2. Angela Merkel kann Krisen. Das wird sie jetzt kurzfristig noch einmal stärken.
Kurz nach dem Scheitern der Verhandlungen trat Angela Merkel vor die Kameras und verkündete, dass sie als geschäftsführende Bundeskanzlerin nun alles dafür tun werde, dass Deutschland gut durch die schwierigen nächsten Wochen komme. Horst Seehofer dankte ihr ausdrücklich, die versammelten Unions-Unterhändler applaudierten. Man konnte ihnen die Erleichterung über die Einigkeit der Parteichefs von CDU und CSU ansehen.
Das wird nun noch eine Zeitlang so bleiben – nichts schweißt so sehr zusammen, wie ein gemeinsamer Widersacher, in diesem Fall: Die FDP. Hinzu kommt: Merkel kann Krise – also das, was jetzt bevorsteht. Selbst SPD-Chef Martin Schulz betont bei jeder Gelegenheit, wie gut die Nerven der Kanzlerin sind. Trotz aller Raufereien um ihre Nachfolge, die ebenfalls im Gange sind, sind darüber zunächst einmal die meisten Unionspolitiker sehr froh.
3. Hätte die SPD die Große Koalition nicht schnell ausgeschlossen, gäbe es sie jetzt.
Die SPD hat das Scheitern der Jamaika-Koalitionsgespräche nicht vorhergesehen.
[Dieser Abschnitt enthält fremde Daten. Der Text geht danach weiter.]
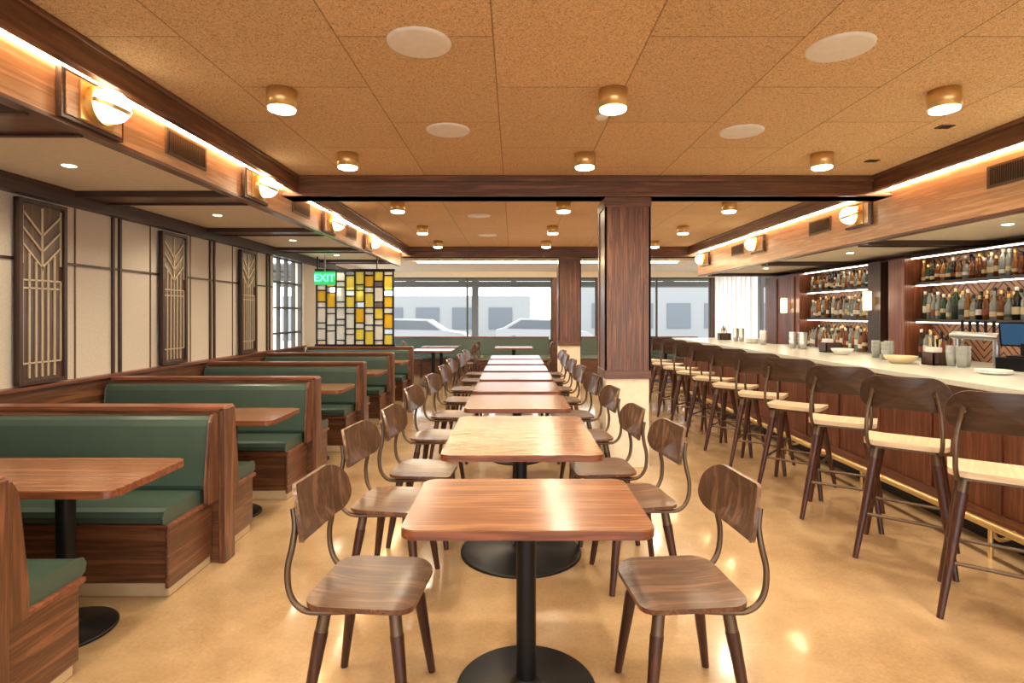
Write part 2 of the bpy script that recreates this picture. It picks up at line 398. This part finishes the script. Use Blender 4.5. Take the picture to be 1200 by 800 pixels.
for y in (1.09,2.665,4.235,5.805,7.375,8.945): place(bt,'booth_table',(-2.62,y,0))

# ---------------- chairs ----------------
def chair(name,h,stool=False):
    m=M(); sw=W('tan',0) if stool else W('seat',0)
    o=rrect(.40,.43,.085)
    def dz(p): 
        r=(p[0]/.2)**2+(p[1]/.215)**2
        return .012*min(r,1.3)- (.016*max(0,(p[0]-.1)/.1)**2) -.008
    th=.03 if stool else .018
    m.plate(o,lambda p:(p[0],p[1],h-th+dz(p)),lambda p:(p[0],p[1],h+dz(p)),sw,6,W('tan',1) if stool else W('walnut',1))
    bw=.45 if stool else .46; bh=.20; ob=rrect(bw,bh,.088,8)
    zc=h+.312
    def bx(p): return -.262-.2*p[1]+1.35*p[0]**2
    wb=W('chairback',2) if not stool else W('stoolback',1)
    def tp(p): return (p[0]*(1-.25*p[1]/bh*.5),p[1])
    m.plate(ob,lambda p:(bx(p)-.008,tp(p)[0],zc+p[1]),lambda p:(bx(p)+.008,tp(p)[0],zc+p[1]),wb,6,W('seat',1))
    m_=bronze
    for s in (-1,1):
        y=s*.165
        m.tube([(.08,s*.13,h-.034),(-.12,y,h-.036),(-.20,s*.176,h-.026),(-.245,s*.184,h+.03),(-.255,s*.184,h+.12),(-.24,s*.178,h+.2),(-.236,s*.165,h+.27),(-.248,s*.155,zc+.02)],.0115,m_,8)
        m.cyl((-.25,s*.155,zc),(-.229,s*.155,zc),.012,m_,n=10)
    m.box(-.16,.14,-.145,-.12,h-.045,h-.02,m_); m.box(-.16,.14,.12,.145,h-.045,h-.02,m_)
    m.box(.10,.13,-.15,.15,h-.045,h-.022,m_); m.box(-.15,-.12,-.15,.15,h-.045,h-.022,m_)
    sp=.235 if stool else .185
    rl=.0285 if stool else .0255
    for sx in (-1,1):
        for sy in (-1,1):
            A=Vector((sx*.128,sy*.145,h-.027)); B=Vector((sx*sp-(0.01 if sx<0 else 0),sy*(sp+.01),0))
            d=B-A; P=A+d*(.09/d.length)
            m.cyl(A,P,.023,m_,.023,12)
            m.cyl(P-d*.01,B,rl,W('leg',2),.0155,12)
    if stool:
        z=.27; k=1-z/(h-.025)
        X=.128+(sp-.128)*k; Y=.145+(sp+.01-.145)*k
        pts=[(X,Y),(-X-.006,Y),(-X-.006,-Y),(X,-Y)]
        for i in range(4):
            a,b=pts[i],pts[(i+1)%4]; m.cyl((a[0],a[1],z),(b[0],b[1],z),.010,m_,n=8)
    return m.mesh(name)
ch=chair('dining_chair',.46); st=chair('bar_stool',.72,True)
def putchair(x,y,rz): place(ch,'dining_chair',(x,y,0),math.radians(rz))
putchair(-.545,2.19,-5); putchair(.64,2.19,180+5)
putchair(-.66,3.16,-8); putchair(-.60,3.80,-4); putchair(.68,3.22,188); putchair(.60,3.84,184)
for i,y in enumerate(TY):
    k=random.uniform(-3,3); putchair(-.63+random.uniform(-.03,.03),y,k-5); putchair(.62+random.uniform(-.03,.02),y,185-k)
for i in range(11):
    place(st,'bar_stool',(2.45,2.83+.68*i,0),math.radians(52+random.uniform(-4,4)))
place(st,'bar_stool',(2.45,2.12,0),math.radians(52))
for (x,y) in ((-1.7,11.9),(-1.7,13.2),(.0,12.9),(3.4,12.6)):
    place(t3,'dining_table',(x,y,0)); putchair(x-.64,y,5); putchair(x+.64,y,176)
m=M()
for x0,x1 in ((-3.2,.9),(1.5,4.7)):
    m.box(x0,x1,13.95,14.5,.0,.4,W('walnut',0)); m.prism([(13.9,.4),(14.5,.4),(14.5,.48),(13.93,.48)],x0,x1,0,green)
    m.prism([(14.33,.48),(14.52,.48),(14.52,.9),(14.4,.9)],x0,x1,0,green); m.box(x0,x1,14.38,14.54,.9,.93,W('red',0))
m.done('window_banquette')

# ---------------- stained glass screen ----------------
def glassmat(name,col):
    m,nt,b=new(name); b.inputs['Base Color'].default_value=col; b.inputs['Roughness'].default_value=.35
    out=[n for n in nt.nodes if n.type=='OUTPUT_MATERIAL'][0]
    t=nt.nodes.new('ShaderNodeBsdfTranslucent'); t.inputs['Color'].default_value=col
    tcn=nt.nodes.new('ShaderNodeTexCoord'); nn=nt.nodes.new('ShaderNodeTexNoise'); nn.inputs['Scale'].default_value=25
    mc=nt.nodes.new('ShaderNodeMix'); mc.data_type='RGBA'; mc.inputs[6].default_value=tuple(q*.75 for q in col[:3])+(1,); mc.inputs[7].default_value=col
    nt.links.new(tcn.outputs['Object'],nn.inputs['Vector']); nt.links.new(nn.outputs['Fac'],mc.inputs[0]); nt.links.new(mc.outputs[2],t.inputs['Color'])
    tr=nt.nodes.new('ShaderNodeBsdfTransparent'); tr.inputs['Color'].default_value=col
    mx=nt.nodes.new('ShaderNodeMixShader'); mx.inputs[0].default_value=.75
    m2=nt.nodes.new('ShaderNodeMixShader'); m2.inputs[0].default_value=.35
    nt.links.new(b.outputs[0],mx.inputs[1]); nt.links.new(t.outputs[0],mx.inputs[2]); nt.links.new(mx.outputs[0],m2.inputs[1]); nt.links.new(tr.outputs[0],m2.inputs[2]); nt.links.new(m2.outputs[0],out.inputs['Surface'])
    return m
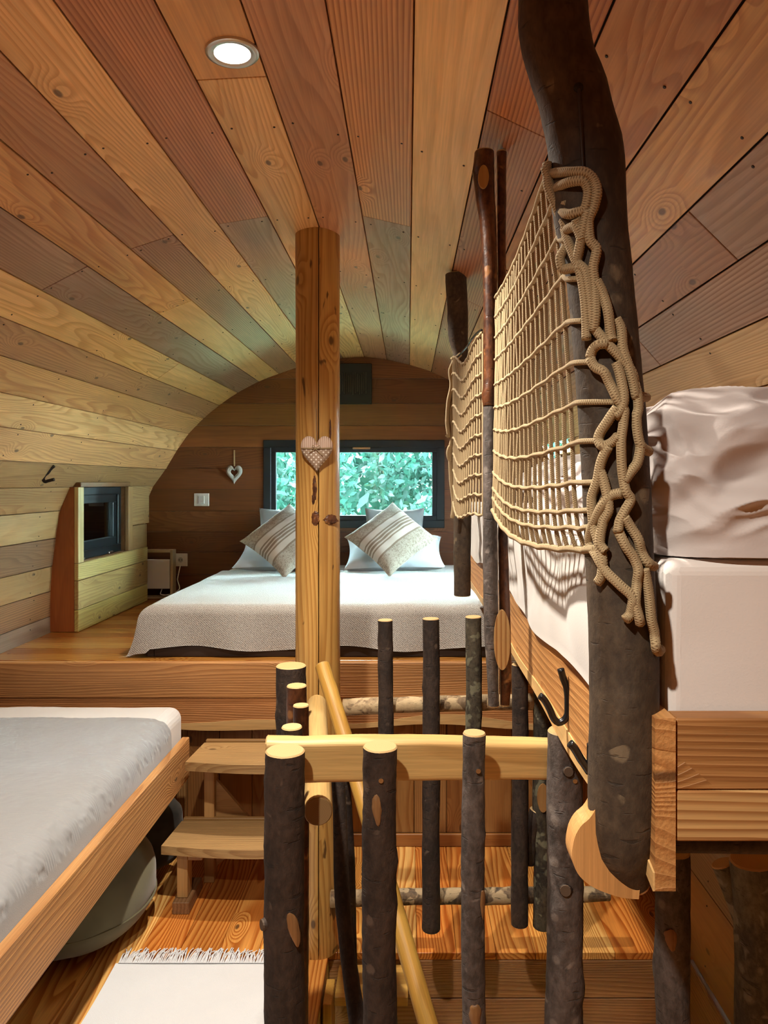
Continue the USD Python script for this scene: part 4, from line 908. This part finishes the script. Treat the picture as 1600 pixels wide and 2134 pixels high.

Die Spitzenleute waren davon genauso überrascht wie die Unionsspitze am Abend der Bundestagswahl vom klaren Nein der SPD zum gemeinsamen Regieren. Nun müssen die Sozialdemokraten unter Zeitdruck viel entscheiden: Wollen sie im Fall der Fälle vielleicht doch mit der Union regieren – und wenn ja, mit wem an ihrer Parteispitze?
Für Martin Schulz, den geschwächten Vorsitzenden, spricht immerhin, dass er am Wahlabend eine richtige Entscheidung gefällt hat: Hätte die SPD nicht so schnell und unmissverständlich ausgeschlossen, dass sie mit Angela Merkel weiterregiert, wäre Jamaika noch schneller gescheitert. Die SPD wäre womöglich doch wieder in einer Regierung gelandet, die ihre Basis nicht mehr will.
Misstrauen und heikle Themen
4. Für die Grünen hat sich die Strategie nicht bewährt, CDU und CSU gegeneinander auszuspielen.
Zum ersten Mal sind CDU und CSU in Sondierungsparteien so aufgetreten, als handele es sich um zwei unterschiedliche Parteien. Das lag am internen Streit um Flüchtlingsthemen, es lag aber auch an den Grünen, die lange vor der Wahl ihre Kontakte zur CDU pflegten – die zur CSU aber ausdrücklich nicht. Das führte während der Sondierungsgespräche dazu, dass die Grünen bei heiklen Fragen wie Klima, Steuersenkungen und Migration oft zwei Widersacher hatten – FDP und CSU.
Die CSU hat diese Strategie gestärkt, und selbst ein ehemals schwacher Minister wie Dobrindt konnte den Eindruck erwecken, als habe er die Chance, durch ständiges Neinsagen einen Erfolg der Verhandlungen zu verhindern.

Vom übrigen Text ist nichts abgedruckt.